* start SUPPLIED INFORMATION *

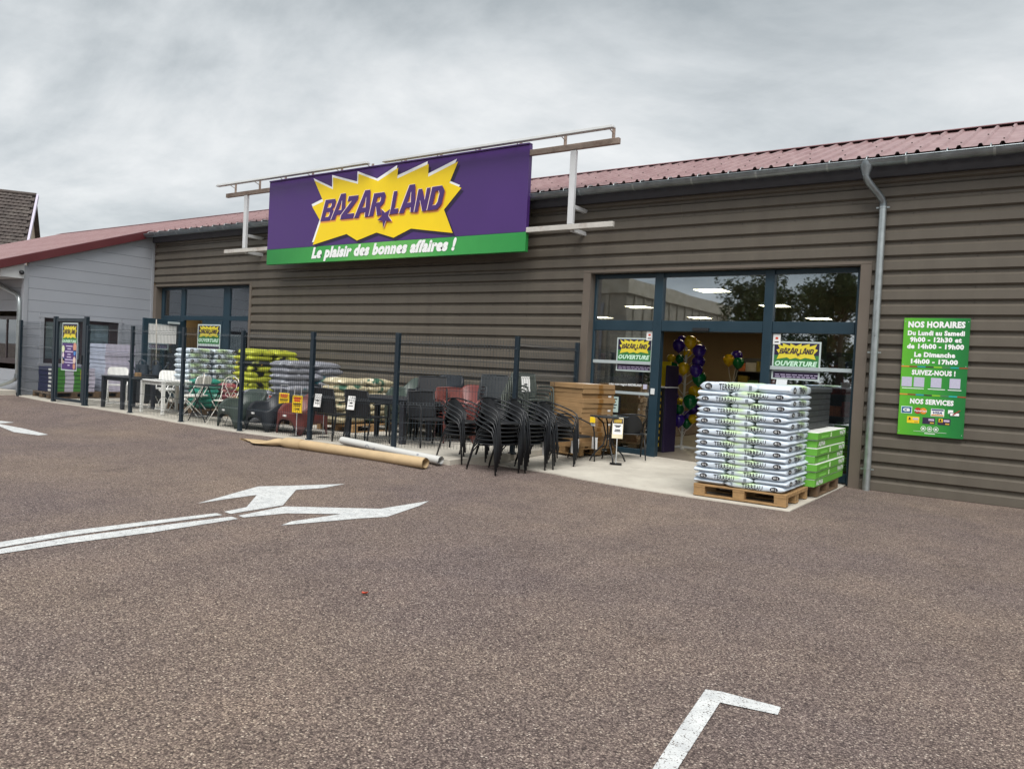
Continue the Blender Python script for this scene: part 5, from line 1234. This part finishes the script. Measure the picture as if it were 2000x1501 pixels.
# price signs among the tub chairs
placard(-10.52, 8.74, pz(-10.5), .545, .21, .30, R(12), 'yellow price card on a pole before the brick red tub armchair', YELP, True, True)
placard(-11.32, 9.1, pz(-11.3), .58, .20, .24, R(25), 'yellow price card tilted over the black tub armchair', YELP, True, True)
placard(-10.12, 8.98, pz(-10.1), .60, .20, .32, R(10), 'yellow price card half hidden beside the black garden armchair', YELP, True, True)
placard(-12.0, 9.35, pz(-12), .55, .16, .14, R(10), 'bare white price hoop behind the olive tub armchair', WHT, True, True)
# ------------------------------------------------------------------ watering cans on a display cabinet
t = thing('display_cabinet', 'low black display cabinet carrying the watering cans near the side door', 'cabinet', (-18.0, 10.35, pz(-18)))
MB().box(-.45, .45, -.3, .3, .03, .66).build('carcass', BLK, t, bevel=.008); MB().box(-.47, .47, -.32, .32, .661, .69).build('cabinet_top', DPL, t, bevel=.006)
for s in (-.22, .22): MB().box(s-.2, s+.2, -.306, -.301, .06, .63).build('door', DPL, t, bevel=.003)
def can_proto():
    r_ = thing('watering_can', 'x', 'watering can'); TRASH.append(r_); mt = M('slate watering can', '#3d4650', .5, .12, 8)
    MB().lathe([(0, 0), (.105, 0), (.11, .02), (.095, .20), (.10, .225), (.07, .23), (.07, .21), (0, .20)], 20).build('body', mt, r_, smooth='auto')
    MB().tube([(.10, 0, .06), (.20, 0, .15), (.30, 0, .27)], [.025, .018, .014], 8).build('spout', mt, r_, smooth=True); MB().lathe([(0, 0), (.02, 0), (.045, .04), (0, .05)], 12, (.30, 0, .265)).build('rose', mt, r_, smooth=True)
    MB().tube([(.05, 0, .22), (.02, 0, .31), (-.05, 0, .35), (-.12, 0, .30), (-.145, 0, .18), (-.11, 0, .06)], .013, 8).build('handle', mt, r_, smooth=True); return r_
WC = can_proto()
for x, y, rz, lab in ((-18.28, 10.3, 200, 'slate grey watering can, leftmost on the black cabinet'), (-17.98, 10.25, 60, 'slate grey watering can in the middle of the black cabinet'), (-17.72, 10.42, 20, 'slate grey watering can, rightmost on the black cabinet')):
    put(WC, (x, y, pz(x)+.692), R(rz), lab, 'watering cans')
t = thing('broom', 'long handled tool standing upright between the watering cans', 'broom', (-17.95, 10.52, pz(-18)+.69)); MB().tube([(-17.93, 10.52, pz(-18)+.69), (-17.97, 10.5, 2.19)], .014, 8).build('handle', M('pale handle', '#a9a49a', .4, .1), t, world=True, smooth=True); MB().box(-18.05, -17.81, 10.49, 10.55, pz(-18)+.69, pz(-18)+.75).build('head', BLK, t, world=True, bevel=.005)
t = thing('yellow_crate', 'small yellow orange box under the white table', 'crate', (-15.2, 10.1, pz(-15.2))); 
MB().box(-.16, .16, -.16, .16, .18, .42).build('carton', M('yellow orange carton', '#c98a1e', .6, .1, 5), t, bevel=.006); MB().box(-.2, .2, -.2, .2, 0, .178).build('crate_base', WOODD, t, bevel=.005)
# ------------------------------------------------------------------ paper rolls
t = thing('kraft_roll', 'long brown kraft paper roll lying along the slab edge, end unrolled', 'paper roll', (-9.2, 8.25, .05))
A_, B_ = Vector((-6.80, 7.85, .125)), Vector((-10.2, 7.86, .130)); ax_ = (B_-A_).normalized()
def roll(A, B, r, turns, name, mt, parent, flare=0):
    m_ = MB(); u_, v_ = basis(B-A); n = 22*turns
    def f(a, b):
        th = 2*math.pi*turns*a; rr_ = r*(.72+.28*a)*(1+.03*math.sin(b*9+a)) ; p_ = A+(B-A)*b
        if b > .7: rr_ *= 1+flare*(b-.7)*(a)
        q = p_+(u_*math.cos(th)+v_*math.sin(th))*rr_; return tuple(q)
    m_.grid(f, n, 14); return m_.build(name, mt, parent, world=True, smooth=True)
C_ = A_+(B_-A_)*.80
roll(A_, C_, .078, 2, 'roll', KRAFT, t)
def flap(a, b):      # the loosened far end: the roll flattens into a pointed tongue
    p_ = C_+Vector((.22, 0, 0))+Vector((-1.45, .0, -.02))*b; th = 2*math.pi*a
    k = sstep(.25, .75, b); rz_ = .081*(1-k)+.013*k; ry = (.081*(1-k)+.19*k)*(1-.75*sstep(.72, 1, b))
    z0 = p_.z*(1-k)+(az(p_.x, p_.y)+.02)*k
    crease = .03*math.exp(-((b-.33)/.05)**2)*math.sin(th)
    return (p_.x+.25*k*math.cos(th)*(.3-b), p_.y+ry*math.cos(th), z0+rz_*math.sin(th)-crease+.02*k*(1-b)*math.sin(b*9))
m_ = MB(); m_.grid(flap, 26, 26, wrapu=True); m_.build('unrolled_flap', KRAFT, t, world=True, smooth=True)
t = thing('printed_roll', 'white printed plastic film roll behind the kraft paper roll', 'film roll', (-8.2, 8.45, .1))
def m_film():
    m, tt, p = nodes_of('white printed film'); v = coords(tt); vo = tt.nodes.new('ShaderNodeTexVoronoi'); vo.inputs['Scale'].default_value = 5.5; tt.links.new(v, vo.inputs['Vector'])
    k = ramp(tt, vo.outputs['Distance'], [(.0, (0, 0, 0, 1)), (.20, (0, 0, 0, 1)), (.23, (1, 1, 1, 1)), (.28, (1, 1, 1, 1)), (.31, (0, 0, 0, 1))])
    tt.links.new(mixc(tt, mathn(tt, 'MULTIPLY', k, .6), lin('#c4c4c0'), lin('#4c5a76')), p.inputs['Base Color']); p.inputs['Roughness'].default_value = .35; bump(tt, p, noise(tt, v, 12, 4), .3, .01); return m
roll(Vector((-6.74, 8.10, .150)), Vector((-9.0, 8.385, .200)), .06, 2, 'roll', m_film(), t)
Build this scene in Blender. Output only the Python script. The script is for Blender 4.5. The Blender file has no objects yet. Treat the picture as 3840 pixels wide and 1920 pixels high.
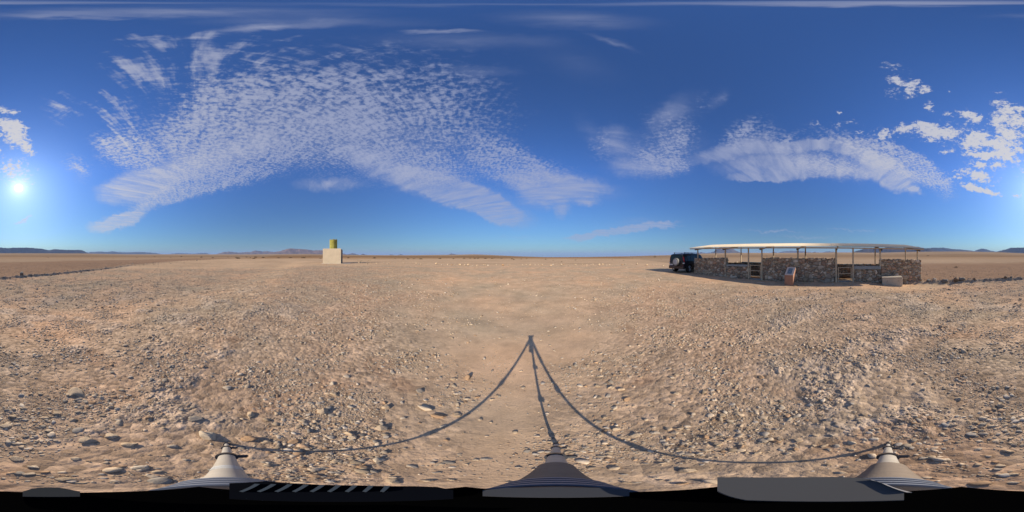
import bpy, math, random
import numpy as np
from mathutils import Vector, Matrix
R = math.radians
random.seed(7); rng = np.random.default_rng(7)
S = bpy.context.scene
COL = S.collection

# ------------------------------------------------------------------ camera
CAM_H = 1.68
cd = bpy.data.cameras.new('camera'); cam = bpy.data.objects.new('camera', cd); COL.objects.link(cam)
cd.type = 'PANO'
try:
    cd.cycles.panorama_type = 'EQUIRECTANGULAR'
except Exception:
    cd.panorama_type = 'EQUIRECTANGULAR'
cd.clip_start = 0.01; cd.clip_end = 80000
cam.location = (0, 0, CAM_H); cam.rotation_euler = (R(90), 0, 0)
S.camera = cam

# ------------------------------------------------------------------ light
SUN_AZ, SUN_EL = 186.56, 23.9
sd = bpy.data.lights.new('sun', 'SUN'); sun = bpy.data.objects.new('sun', sd); COL.objects.link(sun)
sd.energy = 5.0; sd.angle = R(0.53); sd.color = (1.0, 0.90, 0.76)
sv = Vector((math.sin(R(SUN_AZ))*math.cos(R(SUN_EL)), math.cos(R(SUN_AZ))*math.cos(R(SUN_EL)), math.sin(R(SUN_EL))))
sun.rotation_euler = sv.to_track_quat('Z', 'Y').to_euler()
sun.location = (0, 0, 50)
S.view_settings.view_transform = 'Standard'; S.view_settings.look = 'None'
S.view_settings.exposure = 0.35; S.view_settings.gamma = 1.0
S.view_settings.use_curve_mapping = False
S.cycles.max_bounces = 5; S.cycles.diffuse_bounces = 2; S.cycles.glossy_bounces = 2
S.cycles.transmission_bounces = 3; S.cycles.volume_bounces = 0; S.cycles.caustics_reflective = False
S.cycles.caustics_refractive = False; S.cycles.sample_clamp_indirect = 6.0

class NT:
    """small node-tree helper"""
    def __init__(s, tree): s.t = tree; s.n = tree.nodes; s.l = tree.links
    def new(s, typ, **kw):
        n = s.n.new(typ)
        for k, v in kw.items(): setattr(n, k, v)
        return n
    def put(s, sock, v):
        if v is None: return
        if hasattr(v, 'is_output') or isinstance(v, bpy.types.NodeSocket): s.l.new(v, sock)
        else: sock.default_value = v
    def m(s, op, a, b=None, c=None, clamp=False):
        n = s.new('ShaderNodeMath', operation=op, use_clamp=clamp)
        for i, v in enumerate((a, b, c)):
            if v is not None: s.put(n.inputs[i], v)
        return n.outputs[0]
    def ramp(s, x, lo, hi, a=0.0, b=1.0, smooth=True):
        n = s.new('ShaderNodeMapRange'); n.interpolation_type = 'SMOOTHSTEP' if smooth else 'LINEAR'
        s.put(n.inputs['Value'], x); s.put(n.inputs['From Min'], lo); s.put(n.inputs['From Max'], hi)
        s.put(n.inputs['To Min'], a); s.put(n.inputs['To Max'], b); return n.outputs[0]
    def noise(s, vec, scale, detail=4, rough=0.55, dist=0.0, lac=2.0, out='Fac'):
        n = s.new('ShaderNodeTexNoise'); s.put(n.inputs['Vector'], vec)
        n.inputs['Scale'].default_value = scale; n.inputs['Detail'].default_value = detail
        n.inputs['Roughness'].default_value = rough; n.inputs['Distortion'].default_value = dist
        n.inputs['Lacunarity'].default_value = lac; return n.outputs[out]
    def mix(s, f, a, b, mode='MIX'):
        n = s.new('ShaderNodeMix', data_type='RGBA', blend_type=mode)
        s.put(n.inputs[0], f); s.put(n.inputs[6], a); s.put(n.inputs[7], b); return n.outputs[2]
    def comb(s, x, y, z=0.0):
        n = s.new('ShaderNodeCombineXYZ'); s.put(n.inputs[0], x); s.put(n.inputs[1], y); s.put(n.inputs[2], z); return n.outputs[0]
    def vmap(s, v, loc=(0,0,0), rot=(0,0,0), sc=(1,1,1), typ='POINT'):
        n = s.new('ShaderNodeMapping', vector_type=typ); s.put(n.inputs['Vector'], v)
        n.inputs['Location'].default_value = loc; n.inputs['Rotation'].default_value = rot; n.inputs['Scale'].default_value = sc
        return n.outputs[0]

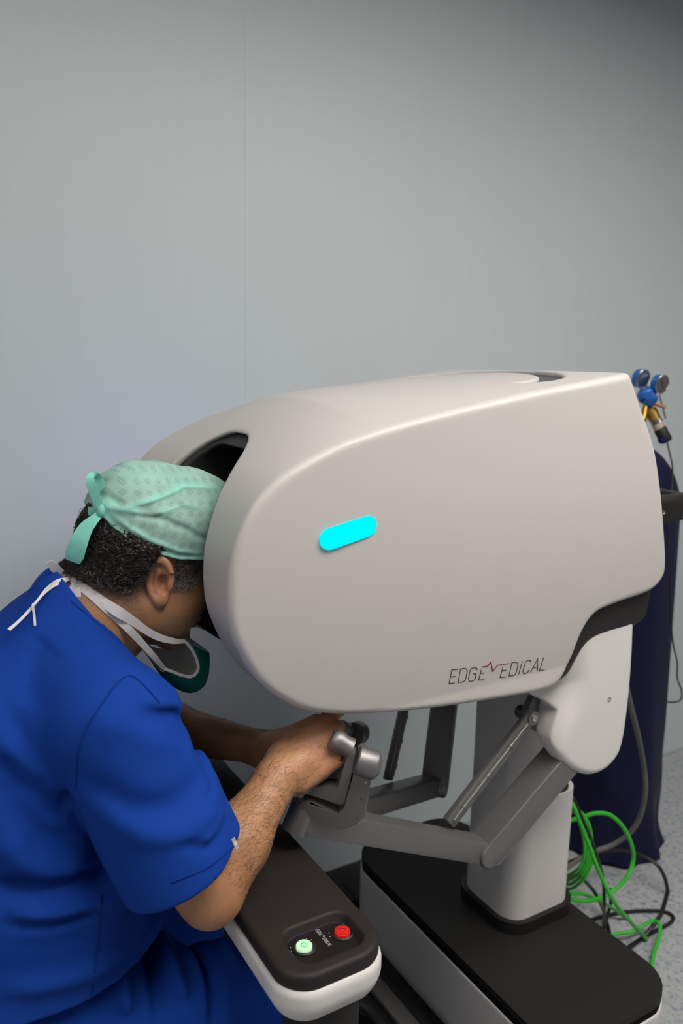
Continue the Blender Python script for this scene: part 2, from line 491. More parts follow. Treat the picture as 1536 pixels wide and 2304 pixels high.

* end SUPPLIED INFORMATION *

SET TASK - Start at the line with "Build this scene", stop at the line with "COL = S.collection", both lines included, and repeat that span exactly without its pictures.

TASK RESPONSE -
Build this scene in Blender. Output only the Python script. The script is for Blender 4.5. The Blender file has no objects yet. Treat the picture as 3840 pixels wide and 1920 pixels high.
import bpy, math, random
import numpy as np
from mathutils import Vector, Matrix
R = math.radians
random.seed(7); rng = np.random.default_rng(7)
S = bpy.context.scene
COL = S.collection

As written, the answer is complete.